FCO issues new warning after kidnapping at Filipino holiday resort
British travellers are being warned not to visit Mindanao in the southwest Philippines where four people were snatched from a tourist resort on the island.
Two Canadians, a Norwegian and a local woman were abducted by gunmen late last night from the Holiday Oceanview resort on Samal Island, near Davao City on Mindanao.
Philippine authorities have named the Canadian tourists as John Ridsel and Robert Hall. The Norwegian, Kjartan Sekkingstad, is the manager of the resort. The Filipino woman hasn’t been named but she is believed to be the partner of one of the kidnapped Canadians.

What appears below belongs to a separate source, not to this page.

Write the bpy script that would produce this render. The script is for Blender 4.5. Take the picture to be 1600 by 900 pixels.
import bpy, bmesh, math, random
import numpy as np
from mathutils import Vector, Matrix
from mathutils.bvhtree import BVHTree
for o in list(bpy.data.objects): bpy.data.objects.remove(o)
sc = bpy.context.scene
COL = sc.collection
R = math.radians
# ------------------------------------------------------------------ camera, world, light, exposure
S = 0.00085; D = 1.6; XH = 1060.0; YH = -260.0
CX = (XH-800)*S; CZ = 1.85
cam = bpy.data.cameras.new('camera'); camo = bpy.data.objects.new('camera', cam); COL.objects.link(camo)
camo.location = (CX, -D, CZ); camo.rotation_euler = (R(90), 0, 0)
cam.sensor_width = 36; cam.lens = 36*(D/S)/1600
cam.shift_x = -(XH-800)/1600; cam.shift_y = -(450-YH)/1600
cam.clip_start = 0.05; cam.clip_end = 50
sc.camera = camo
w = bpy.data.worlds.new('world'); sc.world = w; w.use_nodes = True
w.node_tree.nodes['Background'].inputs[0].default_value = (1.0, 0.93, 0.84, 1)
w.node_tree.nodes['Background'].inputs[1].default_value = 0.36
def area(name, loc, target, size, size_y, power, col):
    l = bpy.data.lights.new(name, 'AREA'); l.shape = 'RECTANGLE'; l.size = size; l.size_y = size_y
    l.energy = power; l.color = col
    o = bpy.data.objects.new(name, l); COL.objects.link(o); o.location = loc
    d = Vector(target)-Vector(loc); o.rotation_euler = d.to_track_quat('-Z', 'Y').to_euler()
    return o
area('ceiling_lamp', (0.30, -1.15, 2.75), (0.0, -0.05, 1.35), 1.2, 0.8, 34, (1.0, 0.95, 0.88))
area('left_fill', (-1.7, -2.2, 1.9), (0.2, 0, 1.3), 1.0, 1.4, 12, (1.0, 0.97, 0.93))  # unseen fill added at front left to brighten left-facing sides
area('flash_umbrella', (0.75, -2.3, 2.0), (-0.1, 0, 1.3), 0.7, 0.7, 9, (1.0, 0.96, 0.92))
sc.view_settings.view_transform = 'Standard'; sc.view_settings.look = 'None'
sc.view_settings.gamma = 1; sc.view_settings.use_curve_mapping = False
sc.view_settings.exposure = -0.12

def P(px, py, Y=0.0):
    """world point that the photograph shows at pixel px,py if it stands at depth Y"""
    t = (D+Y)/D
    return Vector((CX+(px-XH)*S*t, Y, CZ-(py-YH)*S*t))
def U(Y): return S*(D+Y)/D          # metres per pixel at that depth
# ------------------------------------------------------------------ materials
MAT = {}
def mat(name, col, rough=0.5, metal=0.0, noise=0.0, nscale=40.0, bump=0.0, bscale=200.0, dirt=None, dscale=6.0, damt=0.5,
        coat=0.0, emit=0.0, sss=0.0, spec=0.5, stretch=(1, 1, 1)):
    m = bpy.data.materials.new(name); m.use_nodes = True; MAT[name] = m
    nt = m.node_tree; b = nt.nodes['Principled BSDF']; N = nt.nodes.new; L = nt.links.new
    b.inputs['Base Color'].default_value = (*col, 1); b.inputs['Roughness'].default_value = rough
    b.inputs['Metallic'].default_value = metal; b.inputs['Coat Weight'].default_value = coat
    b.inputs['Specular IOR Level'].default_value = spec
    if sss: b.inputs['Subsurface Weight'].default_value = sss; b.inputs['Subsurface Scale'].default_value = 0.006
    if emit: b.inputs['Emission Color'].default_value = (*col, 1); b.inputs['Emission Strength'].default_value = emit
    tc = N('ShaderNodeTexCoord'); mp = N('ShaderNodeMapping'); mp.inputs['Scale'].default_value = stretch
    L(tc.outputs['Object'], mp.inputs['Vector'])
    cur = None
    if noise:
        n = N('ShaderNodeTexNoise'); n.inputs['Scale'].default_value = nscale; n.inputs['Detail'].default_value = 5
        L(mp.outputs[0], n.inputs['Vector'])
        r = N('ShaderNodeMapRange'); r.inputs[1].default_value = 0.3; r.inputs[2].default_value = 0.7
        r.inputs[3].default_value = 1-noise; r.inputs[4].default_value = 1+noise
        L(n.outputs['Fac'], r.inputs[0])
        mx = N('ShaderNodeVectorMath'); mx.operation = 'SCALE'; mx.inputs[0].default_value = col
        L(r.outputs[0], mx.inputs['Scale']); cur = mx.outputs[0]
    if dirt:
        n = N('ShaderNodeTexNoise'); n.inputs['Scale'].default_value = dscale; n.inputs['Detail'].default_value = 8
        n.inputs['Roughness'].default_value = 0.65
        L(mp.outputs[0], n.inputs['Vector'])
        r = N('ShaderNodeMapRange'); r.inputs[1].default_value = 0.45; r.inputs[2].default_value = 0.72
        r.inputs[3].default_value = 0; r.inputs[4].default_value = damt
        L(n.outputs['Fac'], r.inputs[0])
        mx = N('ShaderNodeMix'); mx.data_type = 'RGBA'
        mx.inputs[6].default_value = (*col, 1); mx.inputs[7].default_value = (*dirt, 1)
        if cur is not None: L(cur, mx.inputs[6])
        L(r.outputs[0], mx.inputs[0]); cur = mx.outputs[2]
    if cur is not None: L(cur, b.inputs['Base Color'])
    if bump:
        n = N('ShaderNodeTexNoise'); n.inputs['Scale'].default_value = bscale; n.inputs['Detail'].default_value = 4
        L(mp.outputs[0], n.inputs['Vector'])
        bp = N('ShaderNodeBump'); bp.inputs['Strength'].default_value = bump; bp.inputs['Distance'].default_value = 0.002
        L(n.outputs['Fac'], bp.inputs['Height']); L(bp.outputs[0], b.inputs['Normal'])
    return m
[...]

A local army spokesman said it appeared the four were picked out deliberately by their kidnappers, rather than selected at random.
The attackers and their hostages fled by boat and a naval blockade was set up around the island to prevent them reaching another island in the southwest known as a hideout for militants.
The Foreign Office has updated its advice, which was already warning against all travel to southwest Mindanao and the Sulu archipelago ‘because of ongoing terrorist activity and clashes between military and insurgent groups’.
It also advises against all but essential travel to the remainder of Mindanao for the same reason.
The FCO said: "There is a threat from kidnapping, particularly in the southern Philippines. Kidnapping could occur anywhere, including on coastal and island resorts and on dive boats and sites in the Sulu Sea.
"Foreigners have been targeted in rural, urban and coastal areas in the past. On 21 September a group of foreigners were reported kidnapped from a boat near a resort on Samal Island in Davao del Norte.
"The long-standing policy of the British government is not to make substantive concessions to hostage takers. The British government considers that paying ransoms and releasing prisoners increases the risk of further hostage taking."